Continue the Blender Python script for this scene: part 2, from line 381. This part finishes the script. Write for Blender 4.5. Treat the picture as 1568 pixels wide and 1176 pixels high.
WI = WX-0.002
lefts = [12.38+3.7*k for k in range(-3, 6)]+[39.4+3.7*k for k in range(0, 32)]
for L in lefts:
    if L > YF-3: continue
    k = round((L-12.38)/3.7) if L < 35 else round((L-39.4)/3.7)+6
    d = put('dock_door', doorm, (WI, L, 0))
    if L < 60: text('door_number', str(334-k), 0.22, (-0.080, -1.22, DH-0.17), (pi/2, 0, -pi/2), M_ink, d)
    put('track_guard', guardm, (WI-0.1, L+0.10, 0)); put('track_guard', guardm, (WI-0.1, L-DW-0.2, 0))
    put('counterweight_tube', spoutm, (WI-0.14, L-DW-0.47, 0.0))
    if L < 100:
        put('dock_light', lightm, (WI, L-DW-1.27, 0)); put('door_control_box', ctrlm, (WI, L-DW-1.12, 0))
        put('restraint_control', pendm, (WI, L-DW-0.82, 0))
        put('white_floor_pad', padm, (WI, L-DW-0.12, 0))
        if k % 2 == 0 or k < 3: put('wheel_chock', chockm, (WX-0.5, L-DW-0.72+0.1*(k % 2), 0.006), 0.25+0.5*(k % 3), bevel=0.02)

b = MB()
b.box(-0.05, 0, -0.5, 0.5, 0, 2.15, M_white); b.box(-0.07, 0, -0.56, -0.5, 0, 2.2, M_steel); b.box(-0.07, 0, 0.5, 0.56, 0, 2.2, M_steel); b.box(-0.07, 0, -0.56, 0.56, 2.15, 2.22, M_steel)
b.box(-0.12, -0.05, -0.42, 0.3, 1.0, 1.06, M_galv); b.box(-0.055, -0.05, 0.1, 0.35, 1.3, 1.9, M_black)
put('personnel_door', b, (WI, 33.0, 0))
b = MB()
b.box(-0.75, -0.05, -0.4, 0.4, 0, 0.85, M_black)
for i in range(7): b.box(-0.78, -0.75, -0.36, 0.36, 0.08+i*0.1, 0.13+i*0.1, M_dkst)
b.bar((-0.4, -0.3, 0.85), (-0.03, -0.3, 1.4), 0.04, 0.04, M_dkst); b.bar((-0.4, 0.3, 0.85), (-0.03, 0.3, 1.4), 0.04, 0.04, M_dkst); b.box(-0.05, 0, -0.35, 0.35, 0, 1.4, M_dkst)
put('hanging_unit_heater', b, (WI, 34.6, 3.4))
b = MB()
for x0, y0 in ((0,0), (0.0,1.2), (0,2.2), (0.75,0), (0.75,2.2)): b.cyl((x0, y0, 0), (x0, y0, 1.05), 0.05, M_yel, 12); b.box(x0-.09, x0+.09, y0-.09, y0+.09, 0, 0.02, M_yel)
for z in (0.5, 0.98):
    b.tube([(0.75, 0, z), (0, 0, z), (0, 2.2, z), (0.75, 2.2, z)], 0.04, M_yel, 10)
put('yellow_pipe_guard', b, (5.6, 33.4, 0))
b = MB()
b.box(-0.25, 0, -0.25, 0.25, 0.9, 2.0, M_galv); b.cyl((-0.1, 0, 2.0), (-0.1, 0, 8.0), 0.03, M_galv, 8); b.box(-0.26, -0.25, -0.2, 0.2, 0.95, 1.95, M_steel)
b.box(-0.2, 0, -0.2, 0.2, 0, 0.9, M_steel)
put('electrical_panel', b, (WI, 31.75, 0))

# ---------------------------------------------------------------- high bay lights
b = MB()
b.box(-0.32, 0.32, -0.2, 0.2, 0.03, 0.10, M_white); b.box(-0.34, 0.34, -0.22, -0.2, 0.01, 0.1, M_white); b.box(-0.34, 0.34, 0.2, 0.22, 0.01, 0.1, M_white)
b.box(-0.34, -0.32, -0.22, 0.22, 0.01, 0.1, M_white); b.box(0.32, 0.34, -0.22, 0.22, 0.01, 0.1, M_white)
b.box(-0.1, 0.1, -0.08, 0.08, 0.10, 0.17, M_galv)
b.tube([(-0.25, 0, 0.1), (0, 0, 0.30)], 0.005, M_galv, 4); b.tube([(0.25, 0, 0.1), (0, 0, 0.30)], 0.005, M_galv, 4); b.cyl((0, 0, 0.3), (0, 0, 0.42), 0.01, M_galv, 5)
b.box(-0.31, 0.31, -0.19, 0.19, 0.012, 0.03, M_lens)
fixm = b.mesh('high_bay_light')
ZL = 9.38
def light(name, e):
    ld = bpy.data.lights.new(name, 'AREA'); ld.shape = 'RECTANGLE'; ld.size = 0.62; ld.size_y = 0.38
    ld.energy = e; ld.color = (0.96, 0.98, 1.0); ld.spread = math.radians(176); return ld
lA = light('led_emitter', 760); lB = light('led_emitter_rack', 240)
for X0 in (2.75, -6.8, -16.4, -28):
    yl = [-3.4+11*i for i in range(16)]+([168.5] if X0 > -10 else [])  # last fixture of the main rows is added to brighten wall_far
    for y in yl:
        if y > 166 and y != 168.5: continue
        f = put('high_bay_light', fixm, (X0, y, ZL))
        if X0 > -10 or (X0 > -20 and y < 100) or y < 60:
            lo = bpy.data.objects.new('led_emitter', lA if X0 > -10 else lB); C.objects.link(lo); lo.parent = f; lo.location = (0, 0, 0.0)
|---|
Output the listing above without altering a single character.

Continue the Blender Python script for this scene: part 2, from line 381. This part finishes the script. Write for Blender 4.5. Treat the picture as 1568 pixels wide and 1176 pixels high.
WI = WX-0.002
lefts = [12.38+3.7*k for k in range(-3, 6)]+[39.4+3.7*k for k in range(0, 32)]
for L in lefts:
    if L > YF-3: continue
    k = round((L-12.38)/3.7) if L < 35 else round((L-39.4)/3.7)+6
    d = put('dock_door', doorm, (WI, L, 0))
    if L < 60: text('door_number', str(334-k), 0.22, (-0.080, -1.22, DH-0.17), (pi/2, 0, -pi/2), M_ink, d)
    put('track_guard', guardm, (WI-0.1, L+0.10, 0)); put('track_guard', guardm, (WI-0.1, L-DW-0.2, 0))
    put('counterweight_tube', spoutm, (WI-0.14, L-DW-0.47, 0.0))
    if L < 100:
        put('dock_light', lightm, (WI, L-DW-1.27, 0)); put('door_control_box', ctrlm, (WI, L-DW-1.12, 0))
        put('restraint_control', pendm, (WI, L-DW-0.82, 0))
        put('white_floor_pad', padm, (WI, L-DW-0.12, 0))
        if k % 2 == 0 or k < 3: put('wheel_chock', chockm, (WX-0.5, L-DW-0.72+0.1*(k % 2), 0.006), 0.25+0.5*(k % 3), bevel=0.02)

b = MB()
b.box(-0.05, 0, -0.5, 0.5, 0, 2.15, M_white); b.box(-0.07, 0, -0.56, -0.5, 0, 2.2, M_steel); b.box(-0.07, 0, 0.5, 0.56, 0, 2.2, M_steel); b.box(-0.07, 0, -0.56, 0.56, 2.15, 2.22, M_steel)
b.box(-0.12, -0.05, -0.42, 0.3, 1.0, 1.06, M_galv); b.box(-0.055, -0.05, 0.1, 0.35, 1.3, 1.9, M_black)
put('personnel_door', b, (WI, 33.0, 0))
b = MB()
b.box(-0.75, -0.05, -0.4, 0.4, 0, 0.85, M_black)
for i in range(7): b.box(-0.78, -0.75, -0.36, 0.36, 0.08+i*0.1, 0.13+i*0.1, M_dkst)
b.bar((-0.4, -0.3, 0.85), (-0.03, -0.3, 1.4), 0.04, 0.04, M_dkst); b.bar((-0.4, 0.3, 0.85), (-0.03, 0.3, 1.4), 0.04, 0.04, M_dkst); b.box(-0.05, 0, -0.35, 0.35, 0, 1.4, M_dkst)
put('hanging_unit_heater', b, (WI, 34.6, 3.4))
b = MB()
for x0, y0 in ((0,0), (0.0,1.2), (0,2.2), (0.75,0), (0.75,2.2)): b.cyl((x0, y0, 0), (x0, y0, 1.05), 0.05, M_yel, 12); b.box(x0-.09, x0+.09, y0-.09, y0+.09, 0, 0.02, M_yel)
for z in (0.5, 0.98):
    b.tube([(0.75, 0, z), (0, 0, z), (0, 2.2, z), (0.75, 2.2, z)], 0.04, M_yel, 10)
put('yellow_pipe_guard', b, (5.6, 33.4, 0))
b = MB()
b.box(-0.25, 0, -0.25, 0.25, 0.9, 2.0, M_galv); b.cyl((-0.1, 0, 2.0), (-0.1, 0, 8.0), 0.03, M_galv, 8); b.box(-0.26, -0.25, -0.2, 0.2, 0.95, 1.95, M_steel)
b.box(-0.2, 0, -0.2, 0.2, 0, 0.9, M_steel)
put('electrical_panel', b, (WI, 31.75, 0))

# ---------------------------------------------------------------- high bay lights
b = MB()
b.box(-0.32, 0.32, -0.2, 0.2, 0.03, 0.10, M_white); b.box(-0.34, 0.34, -0.22, -0.2, 0.01, 0.1, M_white); b.box(-0.34, 0.34, 0.2, 0.22, 0.01, 0.1, M_white)
b.box(-0.34, -0.32, -0.22, 0.22, 0.01, 0.1, M_white); b.box(0.32, 0.34, -0.22, 0.22, 0.01, 0.1, M_white)
b.box(-0.1, 0.1, -0.08, 0.08, 0.10, 0.17, M_galv)
b.tube([(-0.25, 0, 0.1), (0, 0, 0.30)], 0.005, M_galv, 4); b.tube([(0.25, 0, 0.1), (0, 0, 0.30)], 0.005, M_galv, 4); b.cyl((0, 0, 0.3), (0, 0, 0.42), 0.01, M_galv, 5)
b.box(-0.31, 0.31, -0.19, 0.19, 0.012, 0.03, M_lens)
fixm = b.mesh('high_bay_light')
ZL = 9.38
def light(name, e):
    ld = bpy.data.lights.new(name, 'AREA'); ld.shape = 'RECTANGLE'; ld.size = 0.62; ld.size_y = 0.38
    ld.energy = e; ld.color = (0.96, 0.98, 1.0); ld.spread = math.radians(176); return ld
lA = light('led_emitter', 760); lB = light('led_emitter_rack', 240)
for X0 in (2.75, -6.8, -16.4, -28):
    yl = [-3.4+11*i for i in range(16)]+([168.5] if X0 > -10 else [])  # last fixture of the main rows is added to brighten wall_far
    for y in yl:
        if y > 166 and y != 168.5: continue
        f = put('high_bay_light', fixm, (X0, y, ZL))
        if X0 > -10 or (X0 > -20 and y < 100) or y < 60:
            lo = bpy.data.objects.new('led_emitter', lA if X0 > -10 else lB); C.objects.link(lo); lo.parent = f; lo.location = (0, 0, 0.0)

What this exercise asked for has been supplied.